Water Savvy Children
  • Have your toddler trained for pool survival when he is able to crawl or walk to your pool.
  • This training is not intended to teach the child to swim, but to provide some basic skills to help survive in an accidental fall into the pool. 
  • If you do not have your child in the water over the winter months, particularly a child under age 3 years, he will require a refresher to "remember" what was learned the summer before. 

Do

  • Mark the shallow and deep ends. 
  • Always play safe around a pool. Falls on slippery decks, diving boards, and ladders and diving into shallow water are major causes of injury around swimming pools. 
  • Establish some specific pool rules covering its use and rules for when it is not in use. ENFORCE THEM! 
  • Avoid inflatable swimming aids for non-swimmers - they are not a substitute for approved life vests and can give children a false sense of security. 
  • Restrict the use of the immediate pool area to swimming related activity - other play should take place outside the pool area. 
  • Avoid the use of excess alcohol near water or when swimming. Whirlpools and hot tubs can increase the effects alcohol has on the body. 
  • Keep radios, CD players and other electrical appliances away from the pool and hot-tub.

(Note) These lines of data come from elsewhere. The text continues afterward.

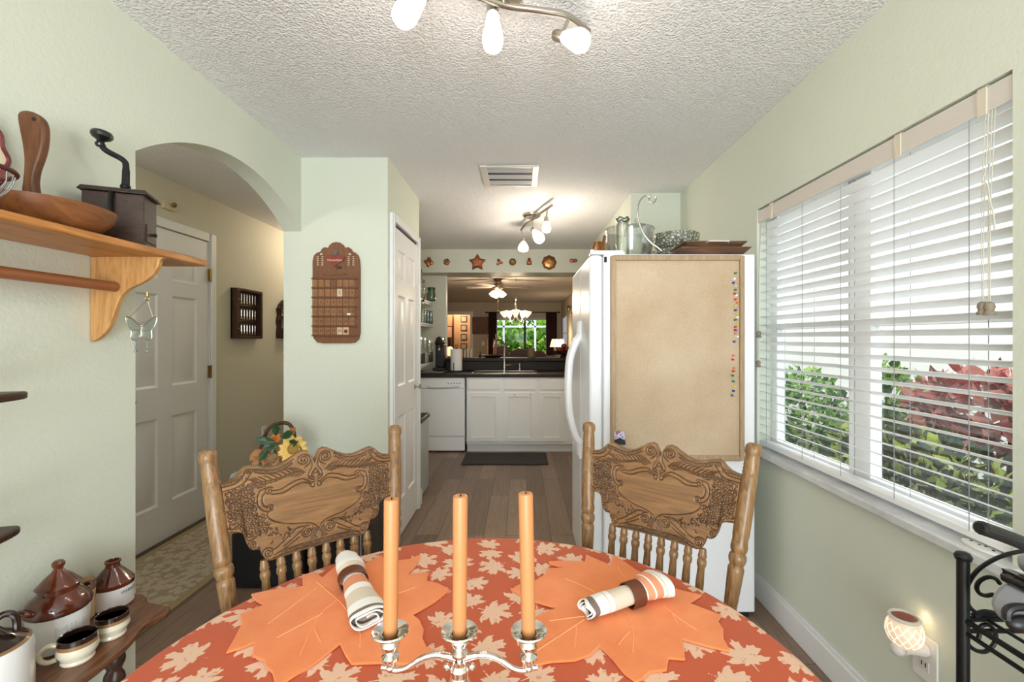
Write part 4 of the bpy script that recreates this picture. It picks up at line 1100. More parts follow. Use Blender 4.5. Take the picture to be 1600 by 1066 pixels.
def crest(parent,mat):
    G,u0,z0,res=carve(); H,W=G.shape
    nu,nv=400,230; th=.021
    us=np.linspace(-HW,HW,nu+1); top=np.array([ZU+itp(TOPZ,u/HW) for u in us]); bot=np.array([ZL+itp(BOTZ,u/HW) for u in us])
    # round the corners of the lobes a little
    k=np.array([.2,.6,.2]); 
    vs=[];gr=[]
    for j in range(nv+1):
        f=j/nv
        z=bot*(1-f)+top*f
        ix=np.clip((us-u0)/res,0,W-2); iz=np.clip((z-z0)/res,0,H-2)
        i0=ix.astype(int);j0=iz.astype(int);fx=ix-i0;fz=iz-j0
        g=(G[j0,i0]*(1-fx)+G[j0,i0+1]*fx)*(1-fz)+(G[j0+1,i0]*(1-fx)+G[j0+1,i0+1]*fx)*fz
        edge=np.minimum(np.minimum(z-bot,top-z),1)
        rnd_=-.004*np.exp(-(edge/.0025)**2)
        for u,zz,gg,e in zip(us,z,g,rnd_):
            zz=zm(zz); vs.append((u*(half(zz)-.017)/HW,rake(zz)-th/2+.0030*gg-e,zz)); gr.append(gg)
    nF=len(vs)
    fs=[(j*(nu+1)+i,j*(nu+1)+i+1,(j+1)*(nu+1)+i+1,(j+1)*(nu+1)+i) for j in range(nv) for i in range(nu)]
    # back and rim
    loop=[i for i in range(nu+1)]+[j*(nu+1)+nu for j in range(1,nv+1)]+[nv*(nu+1)+i for i in range(nu-1,-1,-1)]+[j*(nu+1) for j in range(nv-1,0,-1)]
    bi=[]
    for q in loop:
        x,y,z=vs[q]; bi.append(len(vs)); vs.append((x,rake(z)+th/2,z)); gr.append(0)
    n=len(loop)
    for k in range(n):
        fs.append((loop[(k+1)%n],loop[k],bi[k],bi[(k+1)%n]))
    # back faces as vertical strips
    lowb=bi[:nu+1]; upb=bi[nu+nv:nu+nv+nu+1][::-1]
    for i in range(nu): fs.append((lowb[i+1],lowb[i],upb[i],upb[i+1]))
    me=bpy.data.meshes.new('crest_panel'); me.from_pydata(vs,[],fs); me.materials.append(mat)
    a=me.attributes.new('groove','FLOAT','POINT'); a.data.foreach_set('value',np.clip(np.array(gr,np.float32),0,1))
    me.polygons.foreach_set('use_smooth',[True]*len(me.polygons)); me.set_sharp_from_angle(angle=math.radians(50)); me.update()
    o=bpy.data.objects.new('crest_panel',me); COL.objects.link(o); o.parent=parent; PARM[o.name]=PARM[parent.name]; return o
def chair(loc,rz,label):
    t=thing('dining_chair',loc,label,'chair','pressed-back oak chairs',rz)
    crest(t,MT['oak_panel'])
    for s in (-1,1):
        p0=rk(s*.2275,.45); p1=rk(s*.2275,1.072); L=(p1-p0).length; k=L/(1.072-.45)
        pr=[(.018,.0),(.017,.10),(.0135,.19),(.0125,.22),(.0155,.295),(.0178,.325),(.0182,.333),(.0150,.340),(.0185,.348),(.0200,.356),(.0185,.364),(.0155,.368),(.0182,.374),(.0192,.382),(.0180,.390),(.0172,.397),(.0188,.41),(.0192,.47),(.0178,.545),(.0165,.548),(.0178,.552),(.0165,.556),(.0178,.560),(.0165,.564),(.0174,.568),(.0160,.590),(.0162,.592),(.0188,.598),(.0192,.606),(.0178,.615),(.0110,.621),(0,.622)]
        def fl(r,z,a,k=k): 
            z/=k
            return r*(1+(.07*math.cos(10*a) if .1<z<.32 else 0))
        b=MB(); b.lathe([(r,z*k) for r,z in pr],n=40,xf=along(p0,p1),flute=fl); b.build('back_post',MT['oak'],t,local=True,angle=40)
    for i in range(8):
        u=-.1305+i*.261/7
        p0=rk(u*1.12,.505); p1=rk(u*1.06,.806); L=(p1-p0).length
        pr=[(.008,0),(.0095,.03),(.011,.08),(.0095,.11),(.0075,.125),(.0105,.13),(.0105,.138),(.0078,.142),(.0092,.17),(.0098,.23),(.0082,.262),(.0108,.268),(.0114,.274),(.0106,.28),(.0084,.283),(.0106,.288),(.0095,.295),(.008,L)]
        b=MB(); b.lathe(pr,n=18,xf=along(p0,p1)); b.build('spindle',MT['oak'],t,local=True,angle=40)
    b=MB(); b.box(-.185,.185,rake(.49)-.016,rake(.49)+.016,.472,.51); b.build('lower_rail',MT['oak'],t,local=True,bevel=.008)
    ys=rake(.45)
    out=crom([(-.2,ys+.03),(-.05,ys+.045),(.05,ys+.045),(.2,ys+.03),(.205,ys-.1),(.165,ys-.30),(.12,ys-.335),(-.12,ys-.335),(-.165,ys-.30),(-.205,ys-.1)],4,True)
    b=MB(); b.prism([(p.x,p.y) for p in out],.432,.462); b.build('seat',MT['oak'],t,local=True,bevel=.008)
    for s in (-1,1):
        for (xa,ya,xb,yb) in ((.175,ys,.20,ys+.075),(.135,ys-.27,.16,ys-.30)):
            p0=Vector((s*xb,yb,0)); p1=Vector((s*xa,ya,.433)); L=(p1-p0).length
            b=MB(); b.lathe([(.012,0),(.015,.06),(.02,.15),(.016,.19),(.022,.20),(.022,.215),(.016,.225),(.02,.33),(.016,L)],n=18,xf=along(p0,p1)); b.build('leg',MT['oak'],t,local=True)
        b=MB(); b.cyl((s*.187,ys+.04,.20),(s*.148,ys-.285,.20),.0095); b.build('stretcher',MT['oak'],t,local=True)
    b=MB(); b.cyl((-.167,ys-.12,.20),(.167,ys-.12,.20),.0095); b.build('stretcher',MT['oak'],t,local=True)
    return t
ch=chair((-.546,1.185,0),math.atan2(.29,.34),'carved oak chair on the left, its back before the mint pantry wall')
dup(ch,(.382,1.24,0),math.atan2(-.28,.36),'carved oak chair on the right, its back before the white refrigerator')

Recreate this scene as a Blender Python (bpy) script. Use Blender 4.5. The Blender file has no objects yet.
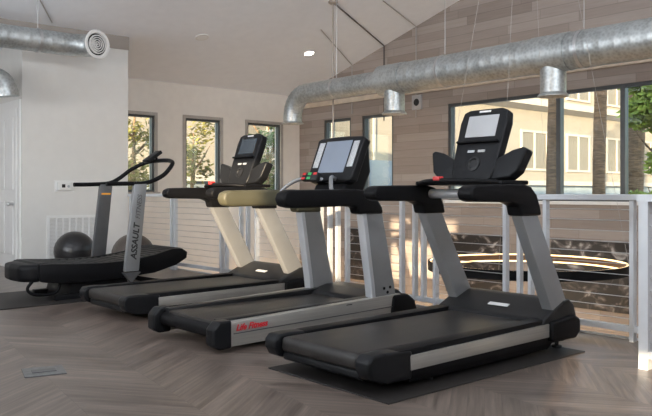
import bpy, bmesh, math, random
from mathutils import Vector, Matrix
random.seed(7)
SC = bpy.context.scene
COL = SC.collection
PI = math.pi
CAM_H = 1.10
XW = 9.91      # plank wall across the void
YB = 12.30     # pale back wall with the three windows
YC = 10.86     # white wall with the air grille
XR = 5.30      # railing line
def ceil_z(y): return 3.15 + 0.281 * (YB - y)

# ------------------------------------------------------------------ materials
def nt(name):
    m = bpy.data.materials.new(name); m.use_nodes = True
    n = m.node_tree.nodes; l = m.node_tree.links
    return m, n, l, n['Principled BSDF']
def N(n, t, **kw):
    x = n.new(t)
    for k, v in kw.items():
        if k in x.inputs.keys() if hasattr(x.inputs, 'keys') else False: x.inputs[k].default_value = v
        else: setattr(x, k, v)
    return x
def math_node(n, l, op, a, b=None):
    x = n.new('ShaderNodeMath'); x.operation = op
    for i, v in enumerate((a, b)):
        if v is None: continue
        if isinstance(v, (int, float)): x.inputs[i].default_value = v
        else: l.new(v, x.inputs[i])
    return x.outputs[0]
def mat(name, col, rough=0.5, metal=0.0, var=0.12, scale=6.0, bump=0.0, bscale=60.0, stretch=(1, 1, 1), coat=0.0, spec=0.5):
    m, n, l, p = nt(name)
    p.inputs['Roughness'].default_value = rough
    p.inputs['Metallic'].default_value = metal
    p.inputs['Coat Weight'].default_value = coat
    p.inputs['Specular IOR Level'].default_value = spec
    tc = n.new('ShaderNodeTexCoord'); mp = n.new('ShaderNodeMapping'); mp.inputs['Scale'].default_value = stretch
    l.new(tc.outputs['Object'], mp.inputs[0])
    ns = n.new('ShaderNodeTexNoise'); ns.inputs['Scale'].default_value = scale; ns.inputs['Detail'].default_value = 4
    l.new(mp.outputs[0], ns.inputs['Vector'])
    cr = n.new('ShaderNodeValToRGB')
    cr.color_ramp.elements[0].position = 0.3; cr.color_ramp.elements[1].position = 0.7
    cr.color_ramp.elements[0].color = [c * (1 - var) for c in col] + [1]
    cr.color_ramp.elements[1].color = [min(1, c * (1 + var)) for c in col] + [1]
    l.new(ns.outputs[0], cr.inputs[0]); l.new(cr.outputs[0], p.inputs['Base Color'])
    if bump:
        n2 = n.new('ShaderNodeTexNoise'); n2.inputs['Scale'].default_value = bscale
        l.new(mp.outputs[0], n2.inputs['Vector'])
        b = n.new('ShaderNodeBump'); b.inputs['Strength'].default_value = bump; b.inputs['Distance'].default_value = 0.01
        l.new(n2.outputs[0], b.inputs['Height']); l.new(b.outputs[0], p.inputs['Normal'])
    return m
def emit(name, col, s):
    m, n, l, p = nt(name)
    p.inputs['Base Color'].default_value = (*col, 1)
    p.inputs['Emission Color'].default_value = (*col, 1); p.inputs['Emission Strength'].default_value = s
    return m

def herringbone():
    m, n, l, p = nt('wood_chevron_floor')
    tc = n.new('ShaderNodeTexCoord'); mp = n.new('ShaderNodeMapping')
    mp.inputs['Rotation'].default_value = (0, 0, math.radians(8))
    l.new(tc.outputs['Object'], mp.inputs[0])
    sp = n.new('ShaderNodeSeparateXYZ'); l.new(mp.outputs[0], sp.inputs[0])
    W, PW = 0.50, 0.125
    M = lambda op, a, b=None: math_node(n, l, op, a, b)
    x, y = sp.outputs[0], sp.outputs[1]
    tri = M('PINGPONG', x, W)
    v = M('ADD', y, tri)
    pid = M('FLOOR', M('DIVIDE', v, PW))
    cid = M('FLOOR', M('DIVIDE', x, W))
    cv = n.new('ShaderNodeCombineXYZ'); l.new(pid, cv.inputs[0]); l.new(cid, cv.inputs[1])
    wn = n.new('ShaderNodeTexWhiteNoise'); wn.noise_dimensions = '2D'; l.new(cv.outputs[0], wn.inputs['Vector'])
    gv = n.new('ShaderNodeCombineXYZ')
    l.new(M('MULTIPLY', v, 16.0), gv.inputs[0]); l.new(M('MULTIPLY', x, 1.6), gv.inputs[1]); l.new(M('ADD', M('MULTIPLY', pid, 1.7), cid), gv.inputs[2])
    g = n.new('ShaderNodeTexNoise'); g.inputs['Scale'].default_value = 1.5; g.inputs['Detail'].default_value = 6; g.inputs['Roughness'].default_value = 0.6
    l.new(gv.outputs[0], g.inputs['Vector'])
    mixv = M('ADD', M('MULTIPLY', wn.outputs[0], 0.13), M('MULTIPLY', g.outputs[0], 1.0))
    cr = n.new('ShaderNodeValToRGB'); e = cr.color_ramp.elements
    e[0].position = 0.36; e[0].color = (0.062, 0.045, 0.037, 1)
    e[1].position = 0.76; e[1].color = (0.215, 0.168, 0.140, 1)
    k = cr.color_ramp.elements.new(0.55); k.color = (0.122, 0.095, 0.081, 1)
    l.new(mixv, cr.inputs[0])
    fr = M('FRACT', M('DIVIDE', v, PW))
    edge = M('MINIMUM', M('MINIMUM', fr, M('SUBTRACT', 1.0, fr)), M('MULTIPLY', M('MINIMUM', tri, M('SUBTRACT', W, tri)), 12.0))
    seam = n.new('ShaderNodeMapRange'); l.new(edge, seam.inputs[0]); seam.inputs[1].default_value = 0.0; seam.inputs[2].default_value = 0.035
    seam.inputs[3].default_value = 0.72; seam.inputs[4].default_value = 1.0
    mx = n.new('ShaderNodeMix'); mx.data_type = 'RGBA'; mx.blend_type = 'MULTIPLY'; mx.inputs[0].default_value = 1
    l.new(cr.outputs[0], mx.inputs[6]); l.new(seam.outputs[0], mx.inputs[7]); l.new(mx.outputs[2], p.inputs['Base Color'])
    rr = n.new('ShaderNodeMapRange'); l.new(g.outputs[0], rr.inputs[0]); rr.inputs[3].default_value = 0.25; rr.inputs[4].default_value = 0.42
    l.new(rr.outputs[0], p.inputs['Roughness'])
    b = n.new('ShaderNodeBump'); b.inputs['Strength'].default_value = 0.25; b.inputs['Distance'].default_value = 0.004
    l.new(M('ADD', seam.outputs[0], M('MULTIPLY', g.outputs[0], 0.5)), b.inputs['Height']); l.new(b.outputs[0], p.inputs['Normal'])
    return m

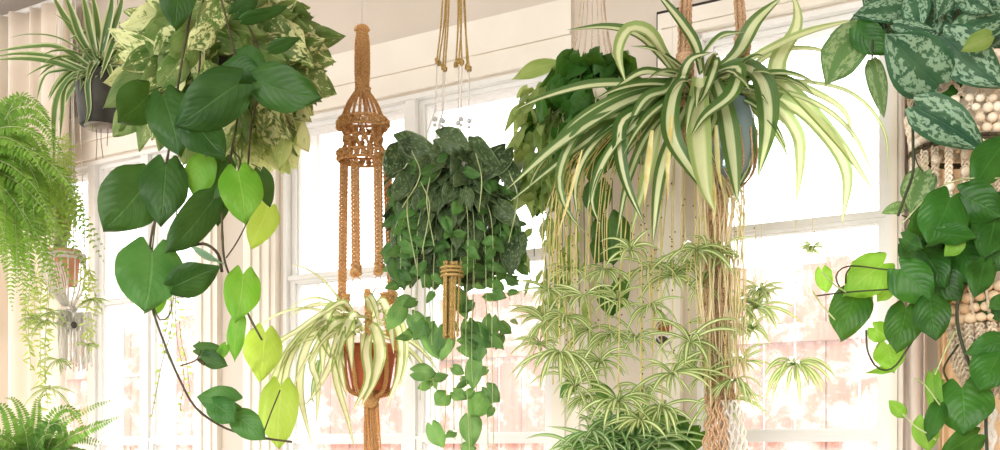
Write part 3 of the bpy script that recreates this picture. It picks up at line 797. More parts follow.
for (x,y,e) in ((368,294,(368,335)),(346,298,(347,345)),(384,297,(390,335)),(397,320,(398,350))):
    b=MB(); knot(b,P(x,y,d-.05),.010,rng); sinnet(b,[P(x,y,d-.05),P((x+e[0])/2,(y+e[1])/2,d-.055),P(e[0],e[1],d-.055)],.0068,.011)
    b.build('sinnet',M['ochre'],h)
# cradle under the pot
b=MB(); R=27*PX
for k in range(10):
    a=k*math.pi/5+.3
    sinnet(b,[rim(a,R*1.08,-.0),rim(a+.1,R*1.0,-.06),rim(a+.1,R*.8,-.098),P(372,397,d)+Vector((math.cos(a)*.012,math.sin(a)*.012,0))],.0042,.009)
b.build('cradle',M['ochre'],h)
b=MB()
for k in range(3): knot(b,P(371,396+k*2,d),.018,rng)
b.build('gathering_knot',M['ochre'],h)
b=MB()
for k in range(30):
    a=rng.random()*6.3; r0=rng.uniform(0,.018)
    twist(b,[P(371,400,d)+Vector((math.cos(a)*r0*.8,math.sin(a)*r0*.8,0)),P(372,430,d)+Vector((math.cos(a+.3)*r0,math.sin(a+.3)*r0,0)),P(374+rng.uniform(-2,2),470+rng.uniform(-6,8),d)+Vector((math.cos(a+.5)*r0*1.35,math.sin(a+.5)*r0*1.35,0))],.0021,2,60)
b.build('tassel',M['ochre'],h)
t=thing('spider_plant','pale weeping spider plant in a terracotta pot inside the ochre macrame hanger','plant',P(371,392,d))
pot('terra',t,ptc,26*PX,46*PX,taper=.72)
b=MB()
HL=[([(352,325),(325,318),(300,335),(275,375),(264,425),(282,448)],5),([(352,322),(320,325),(296,345),(284,385),(286,440)],5),([(355,325),(325,322),(305,350),(300,390),(312,446)],6),
 ([(358,322),(340,320),(325,335),(322,375)],8),([(355,325),(330,328),(312,360),(318,385),(316,425)],5),([(358,322),(335,305),(322,330),(332,358),(330,348)],8),
 ([(362,322),(350,330),(338,350),(345,390),(350,400)],6),([(365,320),(376,330),(380,355),(372,385),(360,408)],8),([(370,320),(360,315),(350,320),(352,372)],7),
 ([(368,322),(385,310),(400,335),(400,370),(385,410)],6),([(370,325),(380,300),(388,315),(394,355)],6),([(372,322),(368,295),(375,305),(380,330)],5),([(358,322),(345,302),(325,312),(318,320)],5),
 ([(350,325),(320,335),(290,350),(276,395),(270,435)],3.5),([(360,325),(345,335),(335,370),(348,420),(355,450)],5),([(352,325),(340,330),(330,365),(310,400),(300,405)],5),([(372,325),(366,350),(368,380),(352,412)],7),
 ([(356,322),(350,318),(340,345),(345,368)],7),([(350,322),(330,310),(298,330),(272,350),(262,400)],4),([(368,325),(398,318),(406,350),(398,395)],4)]
for pts,w in HL: pstrap(b,[(p[0],p[1],d-.04-.05*min(1,i)) for i,p in enumerate(pts)],w*1.5,d,rng,n=18)
rosette(b,ptc+Vector((-.01,-.01,.02)),14,.19,.012,rng,up=.75,droop=1.5)
rosette(b,ptc+Vector((-.03,-.02,.02)),10,.27,.008,rng,up=.8,droop=1.5,azr=(2.2,4.4))
b.build('foliage',M['hangsp'],t)
b=MB()
for pts in ([(322,352),(320,370),(316,388)],[(318,360),(312,395),(316,405)]): pstrap(b,[(p[0],p[1],d-.08) for p in pts],4,d,rng)
b.build('green_leaf_tips',M['bushy'],t)

# ---- I dark speckled trailing plant
d=2.3; rng=random.Random(71); PX=d/F
c=P(452,165,d)
t=thing('trailing_plant','dense dark speckled trailing plant hanging on gold cords in front of the middle window','plant',P(452,250,d))
pot('cream',t,c,36*PX,72*PX,taper=.8)
b=MB(); st=MB()
for i in range(520):
    a=rng.uniform(0,2*math.pi); u=rng.random()
    ph=math.acos(1-1.85*u) # from top
    X=math.sin(ph)*math.cos(a); Yv=math.sin(ph)*math.sin(a); Z=math.cos(ph)
    rr=rng.uniform(.72,1.0)
    wob=1+.12*math.sin(a*3+ph*4)
    sx=56 if Z<.3 else 55
    p=P(454+X*sx*rr*wob+( -2),212-Z*70*rr, d)+Vector((0,Yv*.12*rr,0))
    dn=Vector((X*.5+rng.uniform(-.4,.4),Yv*.5-.0,-.8+.5*max(0,Z)+rng.uniform(-.4,.4))).normalized()
    L=rng.uniform(15,27)*PX
    fc=Vector((X+rng.uniform(-.3,.3),Yv-.35+rng.uniform(-.3,.3),.5*Z+.25)).normalized()
    leaf(b,p,p+dn*L,L*rng.uniform(.55,.85),rng,roll=rng.uniform(-.6,.6),face=fc,fold=rng.uniform(.1,.6),curl=rng.uniform(.05,.4),nu=7,nv=8)
for l in [(400,148,388,175,22),(398,142,440,158,28),(470,145,500,175,26),(505,150,478,180,26),(500,160,520,190,22),(408,230,395,252,24),(395,250,398,285,22),(512,240,508,275,20),(520,235,516,260,16),(410,175,395,200,20),(440,138,470,150,26),(425,150,400,140,22),(496,205,520,225,18)]:
    pleaf(b,l+(-.08,-.1,rng.uniform(-30,30)),d,rng,fold=.2)
b.build('dark_foliage',M['dusk'],t)
b=MB()
for i in range(75):
    a=rng.uniform(math.pi*.9,math.pi*2.1); ph=math.acos(1-1.7*rng.random()); X=math.sin(ph)*math.cos(a); Yv=math.sin(ph)*math.sin(a); Z=math.cos(ph)
    p=P(454+X*59,212-Z*72,d)+Vector((0,Yv*.125,0)); L=rng.uniform(11,20)*PX
    dn=Vector((X*.5+rng.uniform(-.6,.6),Yv*.5,-.7+rng.uniform(-.4,.5))).normalized()
    leaf(b,p,p+dn*L,L*rng.uniform(.45,.7),rng,roll=rng.uniform(-.9,.9),fold=rng.uniform(.1,.6),curl=rng.uniform(.05,.4),nu=7,nv=8)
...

Appoint ONE child watcher when having a party. 
  • Check the pool FIRST if a child is missing. 

Don't

  • Bring glass containers onto the pool deck. 
  • Use the outdoor pool or hot-tub during thunder and lightning storms. 
  • Leave toys and games in or around the pool when not in use. 
  • Position tables and chairs near the outside of a pool fence. 
  • Permit anyone, including adults, to swim alone. Set a good example for the kids.